## Given information:
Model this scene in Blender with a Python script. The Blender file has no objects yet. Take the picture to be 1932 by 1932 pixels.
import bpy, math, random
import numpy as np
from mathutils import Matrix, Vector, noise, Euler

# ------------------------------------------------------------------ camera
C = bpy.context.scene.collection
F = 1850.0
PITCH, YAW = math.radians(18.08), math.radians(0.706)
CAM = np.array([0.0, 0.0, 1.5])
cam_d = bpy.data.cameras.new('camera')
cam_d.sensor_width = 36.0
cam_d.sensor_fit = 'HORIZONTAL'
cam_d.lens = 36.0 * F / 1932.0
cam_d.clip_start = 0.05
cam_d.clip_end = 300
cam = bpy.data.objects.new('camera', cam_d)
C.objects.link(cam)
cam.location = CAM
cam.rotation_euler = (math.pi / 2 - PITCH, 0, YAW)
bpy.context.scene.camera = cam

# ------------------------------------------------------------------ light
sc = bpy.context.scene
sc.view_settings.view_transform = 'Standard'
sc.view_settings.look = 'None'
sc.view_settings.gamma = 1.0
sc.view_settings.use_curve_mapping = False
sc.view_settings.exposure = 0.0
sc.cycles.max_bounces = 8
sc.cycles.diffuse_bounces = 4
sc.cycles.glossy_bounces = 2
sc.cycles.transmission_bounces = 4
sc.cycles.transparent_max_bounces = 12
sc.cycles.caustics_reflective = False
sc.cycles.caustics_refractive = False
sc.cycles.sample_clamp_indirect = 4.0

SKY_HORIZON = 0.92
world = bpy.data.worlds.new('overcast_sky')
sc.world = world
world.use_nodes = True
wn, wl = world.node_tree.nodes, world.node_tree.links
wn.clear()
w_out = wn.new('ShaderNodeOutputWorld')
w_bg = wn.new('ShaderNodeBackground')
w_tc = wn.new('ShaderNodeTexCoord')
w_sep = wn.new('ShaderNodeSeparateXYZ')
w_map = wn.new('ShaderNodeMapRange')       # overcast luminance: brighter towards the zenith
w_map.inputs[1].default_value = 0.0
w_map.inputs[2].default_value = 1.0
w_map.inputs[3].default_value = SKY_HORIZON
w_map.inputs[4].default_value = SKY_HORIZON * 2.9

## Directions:
Give back each line above precisely as it stands.

## Task response:
Model this scene in Blender with a Python script. The Blender file has no objects yet. Take the picture to be 1932 by 1932 pixels.
import bpy, math, random
import numpy as np
from mathutils import Matrix, Vector, noise, Euler

# ------------------------------------------------------------------ camera
C = bpy.context.scene.collection
F = 1850.0
PITCH, YAW = math.radians(18.08), math.radians(0.706)
CAM = np.array([0.0, 0.0, 1.5])
cam_d = bpy.data.cameras.new('camera')
cam_d.sensor_width = 36.0
cam_d.sensor_fit = 'HORIZONTAL'
cam_d.lens = 36.0 * F / 1932.0
cam_d.clip_start = 0.05
cam_d.clip_end = 300
cam = bpy.data.objects.new('camera', cam_d)
C.objects.link(cam)
cam.location = CAM
cam.rotation_euler = (math.pi / 2 - PITCH, 0, YAW)
bpy.context.scene.camera = cam

# ------------------------------------------------------------------ light
sc = bpy.context.scene
sc.view_settings.view_transform = 'Standard'
sc.view_settings.look = 'None'
sc.view_settings.gamma = 1.0
sc.view_settings.use_curve_mapping = False
sc.view_settings.exposure = 0.0
sc.cycles.max_bounces = 8
sc.cycles.diffuse_bounces = 4
sc.cycles.glossy_bounces = 2
sc.cycles.transmission_bounces = 4
sc.cycles.transparent_max_bounces = 12
sc.cycles.caustics_reflective = False
sc.cycles.caustics_refractive = False
sc.cycles.sample_clamp_indirect = 4.0

SKY_HORIZON = 0.92
world = bpy.data.worlds.new('overcast_sky')
sc.world = world
world.use_nodes = True
wn, wl = world.node_tree.nodes, world.node_tree.links
wn.clear()
w_out = wn.new('ShaderNodeOutputWorld')
w_bg = wn.new('ShaderNodeBackground')
w_tc = wn.new('ShaderNodeTexCoord')
w_sep = wn.new('ShaderNodeSeparateXYZ')
w_map = wn.new('ShaderNodeMapRange')       # overcast luminance: brighter towards the zenith
w_map.inputs[1].default_value = 0.0
w_map.inputs[2].default_value = 1.0
w_map.inputs[3].default_value = SKY_HORIZON
w_map.inputs[4].default_value = SKY_HORIZON * 2.9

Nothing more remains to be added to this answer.